8 ) Be Sure an AD Knows Where You Are: Whether you’re on the set or off the set, the ADs needs to know where you are in case you’re suddenly needed for shooting. Whether you’re going off stage for a smoke or back to your room for your cell phone let an AD know. It’s especially useful for them to know where you’ll be at lunch in case they have to bring you back early, and useful for you to know when lunch is scheduled and where it’s supposed to be. If it’s getting close to lunch and you’re not needed an AD can break you early, but don’t sit around waiting to hear about lunch, check. And once you’ve had lunch and find yourself sitting around at catering while everyone else has gone find a teamster (driver) and ask them to call an AD to find out how soon you’re needed in touch ups. There’s always a teamster nearby wherever there are vehicles, from semi-trucks to picture cars. They may not have a walkie-talkie, but they have a cell phone and can get a hold of another teamster who does.

9) Tell Someone If You Nap: This may sound a bit silly, but if you decide to take a nap be sure to let the AD know. We’re not trying to be your mom, but think about it. It just makes sense. Depending on how long you end up resting as you wait to be called, Hair, Makeup and Wardrobe may all need to see you again. In which case the AD will need to let the 1st AD on set know to allow for extra time when anticipating the need for you on set. It’s certainly no big deal – if you need to rest then you need to rest. The AD just needs to know what could effect your appearance so they can prepare properly so that you and everyone else won’t end up being on set any longer than necessary. The same goes if you decide to pick up a game of basketball or do anything else that might cause you to perspire. Makeup and Hair can probably fix you in a jiffy as long as they know what they’re dealing with. The same goes for the AD.

10) Sign Out. Once you’ve wrapped, be sure to change out of your wardrobe first, and then go to the Hair and Makeup trailer for any clean up, but most importantly be sure to sign out with the AD. Remember that your final out time is based on your set dismissal. So, regardless of how long it takes for you to say goodbye, you only get an added fifteen minutes added to your out time. That is unless there’s specialty makeup involved in which case you get an exact, to-the-minute dismissal when you step out of your trailer to leave. These times only really matter if you’ve worked longer than 8 hours. Then you go into overtime and that can make a substantial difference to your paycheck. Once gain, it’s a good idea to take note, if not a picture of your in and out times. And save a Call Sheet from the day. Not only will you have a list of all the names of the people you worked with during the day, but you’ll have all the necessary contact information (usually listed on the front, upper right hand corner) in case you need to get a hold of the production later on.
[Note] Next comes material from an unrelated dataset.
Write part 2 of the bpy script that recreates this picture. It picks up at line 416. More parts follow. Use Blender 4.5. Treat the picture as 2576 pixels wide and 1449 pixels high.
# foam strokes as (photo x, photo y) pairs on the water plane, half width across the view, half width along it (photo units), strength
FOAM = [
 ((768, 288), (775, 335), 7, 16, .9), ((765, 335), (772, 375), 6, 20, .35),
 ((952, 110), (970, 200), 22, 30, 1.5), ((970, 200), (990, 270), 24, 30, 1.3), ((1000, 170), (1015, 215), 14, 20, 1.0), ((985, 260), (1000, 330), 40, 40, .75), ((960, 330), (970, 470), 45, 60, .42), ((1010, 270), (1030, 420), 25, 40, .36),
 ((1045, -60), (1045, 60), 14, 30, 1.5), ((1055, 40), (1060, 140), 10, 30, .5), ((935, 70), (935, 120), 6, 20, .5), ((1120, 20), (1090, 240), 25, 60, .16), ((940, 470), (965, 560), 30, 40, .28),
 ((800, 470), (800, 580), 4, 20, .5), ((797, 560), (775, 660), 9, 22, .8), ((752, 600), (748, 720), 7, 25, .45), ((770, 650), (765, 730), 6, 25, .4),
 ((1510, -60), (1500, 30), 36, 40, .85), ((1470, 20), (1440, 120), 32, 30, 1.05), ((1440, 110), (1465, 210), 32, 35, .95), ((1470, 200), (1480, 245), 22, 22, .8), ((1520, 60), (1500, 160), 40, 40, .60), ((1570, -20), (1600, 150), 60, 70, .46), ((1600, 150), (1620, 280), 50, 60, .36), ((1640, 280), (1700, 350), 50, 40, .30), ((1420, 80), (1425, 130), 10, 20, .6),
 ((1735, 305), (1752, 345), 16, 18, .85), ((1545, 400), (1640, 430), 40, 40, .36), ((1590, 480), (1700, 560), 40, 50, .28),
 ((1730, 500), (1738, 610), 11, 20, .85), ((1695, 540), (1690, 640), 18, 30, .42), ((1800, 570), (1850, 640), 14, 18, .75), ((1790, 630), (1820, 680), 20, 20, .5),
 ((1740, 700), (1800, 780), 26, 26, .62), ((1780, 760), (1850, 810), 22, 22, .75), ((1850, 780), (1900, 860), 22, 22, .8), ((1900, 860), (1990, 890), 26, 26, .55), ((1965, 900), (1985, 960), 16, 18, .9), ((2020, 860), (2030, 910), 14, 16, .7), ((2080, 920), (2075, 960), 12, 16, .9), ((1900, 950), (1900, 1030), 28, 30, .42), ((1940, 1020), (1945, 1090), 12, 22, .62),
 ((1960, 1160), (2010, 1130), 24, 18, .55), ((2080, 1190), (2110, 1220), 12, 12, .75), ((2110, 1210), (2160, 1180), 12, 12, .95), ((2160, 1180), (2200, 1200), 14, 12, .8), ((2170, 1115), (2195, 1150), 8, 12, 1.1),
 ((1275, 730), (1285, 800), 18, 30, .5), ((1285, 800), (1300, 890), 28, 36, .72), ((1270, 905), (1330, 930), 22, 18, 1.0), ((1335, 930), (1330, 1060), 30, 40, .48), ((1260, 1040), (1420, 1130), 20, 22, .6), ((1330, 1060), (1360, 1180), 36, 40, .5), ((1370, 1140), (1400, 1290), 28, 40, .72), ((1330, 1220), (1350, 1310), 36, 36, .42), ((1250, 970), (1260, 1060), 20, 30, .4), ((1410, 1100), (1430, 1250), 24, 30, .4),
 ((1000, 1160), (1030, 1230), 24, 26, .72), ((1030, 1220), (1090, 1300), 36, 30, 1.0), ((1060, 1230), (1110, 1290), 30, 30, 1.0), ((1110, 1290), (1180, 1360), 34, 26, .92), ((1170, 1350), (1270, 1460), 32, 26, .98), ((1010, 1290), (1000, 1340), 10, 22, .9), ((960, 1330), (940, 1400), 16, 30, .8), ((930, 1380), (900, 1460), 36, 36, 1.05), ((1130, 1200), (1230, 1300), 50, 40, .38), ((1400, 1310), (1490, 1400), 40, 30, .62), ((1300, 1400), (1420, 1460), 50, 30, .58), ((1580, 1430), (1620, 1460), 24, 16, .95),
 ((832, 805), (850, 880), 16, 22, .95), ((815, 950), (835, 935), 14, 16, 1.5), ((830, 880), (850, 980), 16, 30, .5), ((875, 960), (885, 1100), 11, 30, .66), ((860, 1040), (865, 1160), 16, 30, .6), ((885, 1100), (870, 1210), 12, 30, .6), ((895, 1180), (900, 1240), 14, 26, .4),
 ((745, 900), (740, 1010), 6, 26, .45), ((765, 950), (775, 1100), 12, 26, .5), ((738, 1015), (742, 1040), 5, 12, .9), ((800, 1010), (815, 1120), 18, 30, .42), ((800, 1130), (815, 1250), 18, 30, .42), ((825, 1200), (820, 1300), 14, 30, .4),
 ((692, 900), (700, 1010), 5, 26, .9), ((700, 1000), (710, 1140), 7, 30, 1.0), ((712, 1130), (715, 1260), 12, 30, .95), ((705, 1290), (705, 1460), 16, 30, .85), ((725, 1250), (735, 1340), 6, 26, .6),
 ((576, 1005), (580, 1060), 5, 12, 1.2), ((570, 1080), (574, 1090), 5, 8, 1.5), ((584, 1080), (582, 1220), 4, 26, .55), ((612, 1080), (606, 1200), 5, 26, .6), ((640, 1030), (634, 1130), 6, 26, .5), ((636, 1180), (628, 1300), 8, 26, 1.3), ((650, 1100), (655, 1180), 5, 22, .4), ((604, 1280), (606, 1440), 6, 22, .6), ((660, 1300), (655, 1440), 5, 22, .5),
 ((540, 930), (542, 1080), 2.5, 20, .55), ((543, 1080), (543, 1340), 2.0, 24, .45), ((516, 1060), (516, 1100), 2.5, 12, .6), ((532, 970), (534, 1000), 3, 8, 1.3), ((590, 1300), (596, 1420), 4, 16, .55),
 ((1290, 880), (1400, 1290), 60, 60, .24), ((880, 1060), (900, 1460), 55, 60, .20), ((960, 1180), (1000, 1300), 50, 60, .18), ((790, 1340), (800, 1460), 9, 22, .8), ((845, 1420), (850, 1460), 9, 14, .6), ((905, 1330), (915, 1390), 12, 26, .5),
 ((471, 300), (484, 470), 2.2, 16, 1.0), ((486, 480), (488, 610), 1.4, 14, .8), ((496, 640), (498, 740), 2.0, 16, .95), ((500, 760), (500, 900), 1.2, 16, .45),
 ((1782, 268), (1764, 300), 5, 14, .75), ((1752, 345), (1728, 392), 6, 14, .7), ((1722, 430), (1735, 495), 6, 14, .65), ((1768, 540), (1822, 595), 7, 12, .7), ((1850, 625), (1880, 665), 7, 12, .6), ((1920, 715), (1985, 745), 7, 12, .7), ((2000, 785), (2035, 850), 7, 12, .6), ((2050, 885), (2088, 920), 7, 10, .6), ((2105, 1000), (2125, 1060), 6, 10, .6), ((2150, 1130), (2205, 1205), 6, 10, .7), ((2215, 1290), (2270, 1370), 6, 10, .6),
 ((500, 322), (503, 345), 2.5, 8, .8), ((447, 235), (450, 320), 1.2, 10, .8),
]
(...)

There’s probably a million and one other things that could be good to know for working on a film set, but that’s where your own experience will come in. That and a healthy dose of humility, meaning if you don’t know something just ask about it. It’s never a bad thing to admit you’re still learning about being on set. Things change all the time, so no matter how long you’ve been at your career it’s important to understand that there’s likely always something to be learned every time you book a gig. If you’re lucky, and talented, then you’ll be spending a lifetime at it, and more than likely you’ll pass along some much needed information to an AD or two along the way.